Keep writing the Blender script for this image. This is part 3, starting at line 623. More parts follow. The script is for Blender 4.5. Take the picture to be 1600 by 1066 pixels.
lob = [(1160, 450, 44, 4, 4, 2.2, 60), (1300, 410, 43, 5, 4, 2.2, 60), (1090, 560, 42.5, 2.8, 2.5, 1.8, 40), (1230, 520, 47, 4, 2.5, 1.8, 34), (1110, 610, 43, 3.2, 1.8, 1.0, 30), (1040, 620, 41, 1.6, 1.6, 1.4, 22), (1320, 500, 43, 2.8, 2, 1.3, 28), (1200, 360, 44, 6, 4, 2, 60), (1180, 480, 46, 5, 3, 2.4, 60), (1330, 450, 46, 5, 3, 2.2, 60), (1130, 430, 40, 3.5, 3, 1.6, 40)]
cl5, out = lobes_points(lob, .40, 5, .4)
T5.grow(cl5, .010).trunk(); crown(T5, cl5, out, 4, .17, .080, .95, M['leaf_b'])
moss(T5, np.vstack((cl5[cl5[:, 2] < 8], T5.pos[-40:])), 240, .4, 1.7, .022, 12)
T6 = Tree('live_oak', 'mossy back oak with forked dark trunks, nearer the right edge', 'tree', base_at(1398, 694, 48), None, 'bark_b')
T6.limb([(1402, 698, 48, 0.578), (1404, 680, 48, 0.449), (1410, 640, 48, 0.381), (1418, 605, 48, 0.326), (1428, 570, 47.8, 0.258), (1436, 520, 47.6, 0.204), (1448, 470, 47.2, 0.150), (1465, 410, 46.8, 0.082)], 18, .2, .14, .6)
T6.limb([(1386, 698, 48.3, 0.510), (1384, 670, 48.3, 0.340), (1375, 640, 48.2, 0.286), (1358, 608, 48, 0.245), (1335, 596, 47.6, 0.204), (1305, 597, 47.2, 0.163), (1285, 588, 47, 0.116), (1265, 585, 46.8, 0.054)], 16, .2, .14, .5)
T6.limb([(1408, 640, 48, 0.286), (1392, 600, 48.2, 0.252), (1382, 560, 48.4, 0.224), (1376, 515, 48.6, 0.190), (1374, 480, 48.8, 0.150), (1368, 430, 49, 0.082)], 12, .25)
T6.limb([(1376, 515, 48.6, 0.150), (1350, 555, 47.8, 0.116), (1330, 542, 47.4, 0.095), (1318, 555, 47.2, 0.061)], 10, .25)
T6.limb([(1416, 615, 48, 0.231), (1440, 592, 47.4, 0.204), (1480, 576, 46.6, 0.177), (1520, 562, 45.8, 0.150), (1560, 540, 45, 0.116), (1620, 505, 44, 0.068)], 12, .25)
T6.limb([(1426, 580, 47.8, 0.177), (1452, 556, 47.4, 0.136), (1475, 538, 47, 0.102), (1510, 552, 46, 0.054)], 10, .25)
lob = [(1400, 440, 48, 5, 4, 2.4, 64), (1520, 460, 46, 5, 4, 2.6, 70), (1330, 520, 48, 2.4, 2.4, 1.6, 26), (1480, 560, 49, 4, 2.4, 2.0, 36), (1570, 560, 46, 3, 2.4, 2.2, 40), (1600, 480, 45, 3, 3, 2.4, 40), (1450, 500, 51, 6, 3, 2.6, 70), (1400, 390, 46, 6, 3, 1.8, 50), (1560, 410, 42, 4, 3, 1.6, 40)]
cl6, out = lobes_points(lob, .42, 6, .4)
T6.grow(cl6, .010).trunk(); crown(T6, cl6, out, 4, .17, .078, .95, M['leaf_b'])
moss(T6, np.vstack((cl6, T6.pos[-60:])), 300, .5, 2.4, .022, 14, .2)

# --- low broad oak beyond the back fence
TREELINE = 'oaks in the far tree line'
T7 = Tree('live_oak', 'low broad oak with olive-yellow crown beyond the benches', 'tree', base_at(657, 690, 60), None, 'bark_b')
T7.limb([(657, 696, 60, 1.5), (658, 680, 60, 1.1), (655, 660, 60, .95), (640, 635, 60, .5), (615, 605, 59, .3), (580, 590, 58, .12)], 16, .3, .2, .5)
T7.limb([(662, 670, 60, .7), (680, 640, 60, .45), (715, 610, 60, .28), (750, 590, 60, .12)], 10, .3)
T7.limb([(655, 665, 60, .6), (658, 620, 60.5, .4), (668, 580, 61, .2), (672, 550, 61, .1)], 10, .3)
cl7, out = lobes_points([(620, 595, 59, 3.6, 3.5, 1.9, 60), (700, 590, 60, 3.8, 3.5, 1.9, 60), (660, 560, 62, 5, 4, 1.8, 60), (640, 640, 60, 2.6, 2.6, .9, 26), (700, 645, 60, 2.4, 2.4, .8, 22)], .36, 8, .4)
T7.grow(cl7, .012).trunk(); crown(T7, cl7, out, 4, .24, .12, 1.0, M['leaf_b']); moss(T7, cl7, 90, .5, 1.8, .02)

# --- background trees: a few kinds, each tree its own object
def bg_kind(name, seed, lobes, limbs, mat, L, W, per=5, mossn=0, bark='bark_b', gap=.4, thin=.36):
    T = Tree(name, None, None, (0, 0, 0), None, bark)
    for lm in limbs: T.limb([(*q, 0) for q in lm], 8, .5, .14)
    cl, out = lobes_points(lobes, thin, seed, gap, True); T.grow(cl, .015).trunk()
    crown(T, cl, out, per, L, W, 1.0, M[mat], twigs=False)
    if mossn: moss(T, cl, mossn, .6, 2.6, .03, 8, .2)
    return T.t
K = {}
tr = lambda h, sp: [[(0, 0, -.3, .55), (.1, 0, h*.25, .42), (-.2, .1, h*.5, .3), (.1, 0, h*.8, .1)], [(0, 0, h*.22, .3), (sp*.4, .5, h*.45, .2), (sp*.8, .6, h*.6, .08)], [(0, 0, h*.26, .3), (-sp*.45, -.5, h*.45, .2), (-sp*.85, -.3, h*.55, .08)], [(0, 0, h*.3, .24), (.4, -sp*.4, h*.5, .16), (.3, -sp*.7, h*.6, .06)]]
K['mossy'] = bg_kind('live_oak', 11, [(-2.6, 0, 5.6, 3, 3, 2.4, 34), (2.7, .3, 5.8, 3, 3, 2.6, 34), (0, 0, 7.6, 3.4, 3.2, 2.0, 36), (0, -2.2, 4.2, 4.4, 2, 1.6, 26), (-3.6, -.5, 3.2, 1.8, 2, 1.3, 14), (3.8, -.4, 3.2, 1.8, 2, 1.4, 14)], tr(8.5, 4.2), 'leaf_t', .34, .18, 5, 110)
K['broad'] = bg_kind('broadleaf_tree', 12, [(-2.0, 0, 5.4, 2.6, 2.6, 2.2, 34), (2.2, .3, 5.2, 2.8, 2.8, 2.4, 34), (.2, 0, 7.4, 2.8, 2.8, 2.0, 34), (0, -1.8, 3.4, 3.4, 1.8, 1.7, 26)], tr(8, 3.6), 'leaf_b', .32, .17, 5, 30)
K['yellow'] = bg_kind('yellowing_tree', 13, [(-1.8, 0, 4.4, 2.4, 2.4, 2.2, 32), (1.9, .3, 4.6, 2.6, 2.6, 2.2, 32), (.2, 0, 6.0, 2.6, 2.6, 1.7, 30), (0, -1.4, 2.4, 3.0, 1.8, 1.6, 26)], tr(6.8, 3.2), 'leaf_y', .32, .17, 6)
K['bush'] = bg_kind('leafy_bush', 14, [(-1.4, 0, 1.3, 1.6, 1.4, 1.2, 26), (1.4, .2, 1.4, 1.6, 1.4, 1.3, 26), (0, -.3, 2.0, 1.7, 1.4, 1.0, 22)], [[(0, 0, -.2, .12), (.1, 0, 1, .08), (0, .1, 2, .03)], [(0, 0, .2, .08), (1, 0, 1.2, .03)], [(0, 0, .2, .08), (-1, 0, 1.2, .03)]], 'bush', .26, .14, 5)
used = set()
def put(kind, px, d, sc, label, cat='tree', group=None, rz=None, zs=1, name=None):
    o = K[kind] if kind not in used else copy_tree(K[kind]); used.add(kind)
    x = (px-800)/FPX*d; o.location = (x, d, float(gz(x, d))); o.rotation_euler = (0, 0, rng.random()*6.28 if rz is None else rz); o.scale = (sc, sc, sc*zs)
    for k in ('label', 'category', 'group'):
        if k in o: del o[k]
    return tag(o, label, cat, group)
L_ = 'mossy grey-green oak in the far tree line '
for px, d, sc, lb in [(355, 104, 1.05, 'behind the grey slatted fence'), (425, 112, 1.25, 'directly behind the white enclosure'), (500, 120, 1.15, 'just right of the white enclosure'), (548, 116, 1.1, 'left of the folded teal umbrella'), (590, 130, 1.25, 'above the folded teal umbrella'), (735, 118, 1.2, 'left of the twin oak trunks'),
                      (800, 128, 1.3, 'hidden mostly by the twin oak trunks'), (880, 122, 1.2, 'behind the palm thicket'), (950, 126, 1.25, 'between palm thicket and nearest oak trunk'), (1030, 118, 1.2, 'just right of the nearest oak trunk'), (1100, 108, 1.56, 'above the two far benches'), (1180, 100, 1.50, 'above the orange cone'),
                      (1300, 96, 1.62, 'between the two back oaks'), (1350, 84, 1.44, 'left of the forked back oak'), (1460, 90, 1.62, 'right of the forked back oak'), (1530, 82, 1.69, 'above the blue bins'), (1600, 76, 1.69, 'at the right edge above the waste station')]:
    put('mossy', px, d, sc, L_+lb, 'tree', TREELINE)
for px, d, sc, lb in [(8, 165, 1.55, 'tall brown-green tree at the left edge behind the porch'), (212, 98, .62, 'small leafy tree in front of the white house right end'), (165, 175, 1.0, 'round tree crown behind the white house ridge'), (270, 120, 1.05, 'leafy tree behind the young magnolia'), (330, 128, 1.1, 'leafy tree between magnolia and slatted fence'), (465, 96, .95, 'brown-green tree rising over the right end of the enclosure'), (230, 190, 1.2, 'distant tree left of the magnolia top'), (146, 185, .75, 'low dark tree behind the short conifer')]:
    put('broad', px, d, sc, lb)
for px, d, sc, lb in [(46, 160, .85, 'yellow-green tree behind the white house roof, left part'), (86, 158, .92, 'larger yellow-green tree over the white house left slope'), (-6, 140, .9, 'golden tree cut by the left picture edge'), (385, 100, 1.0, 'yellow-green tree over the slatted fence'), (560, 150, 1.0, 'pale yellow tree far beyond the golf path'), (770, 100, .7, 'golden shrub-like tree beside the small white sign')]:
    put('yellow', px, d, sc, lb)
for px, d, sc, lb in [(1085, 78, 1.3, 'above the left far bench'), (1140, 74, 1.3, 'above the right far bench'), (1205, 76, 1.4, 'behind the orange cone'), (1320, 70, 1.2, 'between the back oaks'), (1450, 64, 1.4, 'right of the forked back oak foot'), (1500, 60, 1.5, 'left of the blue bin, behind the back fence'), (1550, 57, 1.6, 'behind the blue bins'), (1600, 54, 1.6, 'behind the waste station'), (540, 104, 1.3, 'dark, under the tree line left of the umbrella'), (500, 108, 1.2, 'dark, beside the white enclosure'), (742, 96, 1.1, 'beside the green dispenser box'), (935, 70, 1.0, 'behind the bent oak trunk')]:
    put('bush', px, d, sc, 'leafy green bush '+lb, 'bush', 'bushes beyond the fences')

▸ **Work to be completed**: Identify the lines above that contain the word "part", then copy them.

▸ **Full response**:
Keep writing the Blender script for this image. This is part 3, starting at line 623. More parts follow. The script is for Blender 4.5. Take the picture to be 1600 by 1066 pixels.
for px, d, sc, lb in [(46, 160, .85, 'yellow-green tree behind the white house roof, left part'), (86, 158, .92, 'larger yellow-green tree over the white house left slope'), (-6, 140, .9, 'golden tree cut by the left picture edge'), (385, 100, 1.0, 'yellow-green tree over the slatted fence'), (560, 150, 1.0, 'pale yellow tree far beyond the golf path'), (770, 100, .7, 'golden shrub-like tree beside the small white sign')]:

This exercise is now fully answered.